If a working interest holder is not domiciled in Kansas, they may be subject to taxation by their state of domicile as well as by Kansas with respect to income derived from the Company. Depending upon applicable state and local laws, an interest holder may find that some deductions are available for federal income tax purposes that may not be available for state or local income tax purposes. Furthermore, the tax treatment of particular items under Kansas tax law or under the law of a drilling party’s state of residency, may vary materially from the federal income tax treatment. Working interest holders are urged to consult their own tax advisors concerning these matters.

Significant Changes Have Been Made In The Code In Recent Years.

The Treasury Department’s position regarding many of those changes must await publication of interpretive and legislative regulations, some of which may not be forthcoming for some time. Generally, those interpretations then will be subject to review by the courts, if taxpayers and their representatives believe the interpretations do not conform to the Code. Some Regulations, however, may have the force and effect of law and as a result may be beyond the judicial review powers of federal courts.

The Code is also subject to further change by Congress, and interpretations of the Code may be modified or affected by judicial decisions, by the Treasury Department through changes in Regulations and by the IRS through its audit policy announcements, and published private rulings. Such changes may be retroactive. Accordingly, the ultimate effect on your tax situation may be governed by laws, regulations or interpretations of laws or regulations which have not yet been proposed, passed or made, as the case may be. Although significant changes historically have been given prospective application, the Company can give you no assurance that any changes made in the tax law affecting an investment in the working interests would be limited to prospective effect.

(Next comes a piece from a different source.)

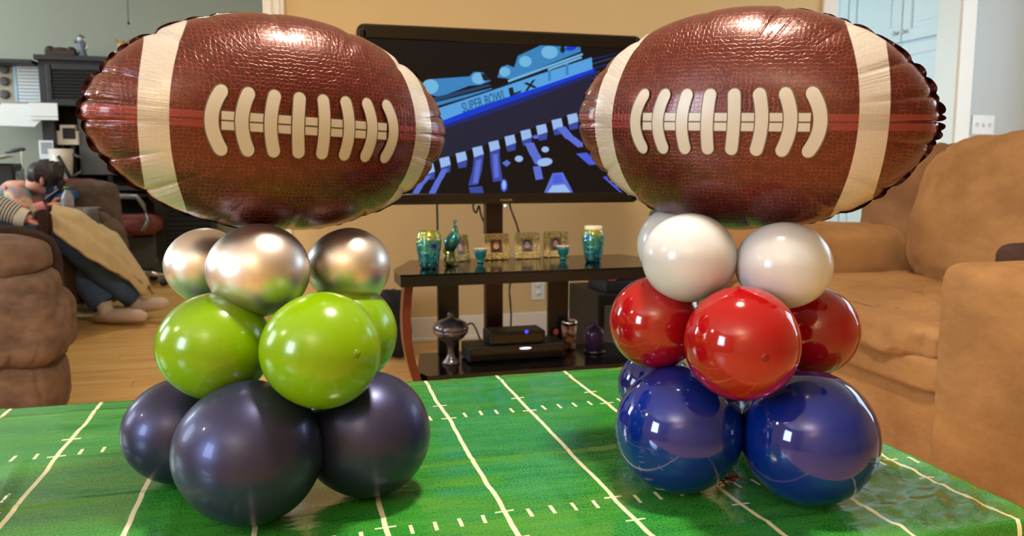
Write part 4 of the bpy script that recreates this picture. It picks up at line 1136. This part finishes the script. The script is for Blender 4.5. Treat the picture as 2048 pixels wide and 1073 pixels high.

Special Rules Apply to Investments by Foreign Persons

The rules governing the federal income taxation of nonresident alien individuals, foreign corporations, foreign partnerships, and other foreign investors (“foreign persons”) are complex, and no attempt has been made herein to provide more than a summary of those rules. Members that are foreign persons should consult with their own tax advisors to fully determine the impact of those regulations on those circumstances.

PLAN OF DISTRIBUTION

The Company may sell the working interests directly or indirectly through officers of the Company or the officers and directors of Victory Minerals. No commission will be paid in connection with the Offering.

INDEMNIFICATION

Under Kansas law, Victory Minerals and the Company are permitted to indemnify managers, officers, directors, employees and agents, as applicable, against expenses (including attorneys' fees) actually and reasonably incurred by them in connection with any proceeding in which a manager, officer, director, employee or agent, as applicable, successfully defends the action on the merits or otherwise. Generally, the Company and Victory Minerals may indemnify its managers, officers, directors, employees and agents, as applicable, against any liability to Helium4K or the working interest holders if either Victory Minerals or the Company or the applicable manager, officer, director, employee or agent acted in good faith believing its, his or her actions to be in the best interests of the project.

EXPERTS

The unaudited balance sheet as of December 20, 2024 and unaudited income statement for the period ended June 01, 2024, included in this Private Placement Memorandum at “Exhibit Financial Information” have been prepared by the Company.

EXHIBITS

Many exhibits included in this Memorandum are reproduced from large-format originals that are too small to read in this book, and best viewed from electronic copy or large format print. Any Investor may receive by request, either of the following:

a. Access to DropBox Or Webpage Containing this Memorandum and its Exhibits

b. Access to a Flash Drive Containing this Memorandum and its Exhibits

c. A large-format reproduction of the original Exhibits


[1] The US Government has since worked to release its grasp and turn the helium industry private.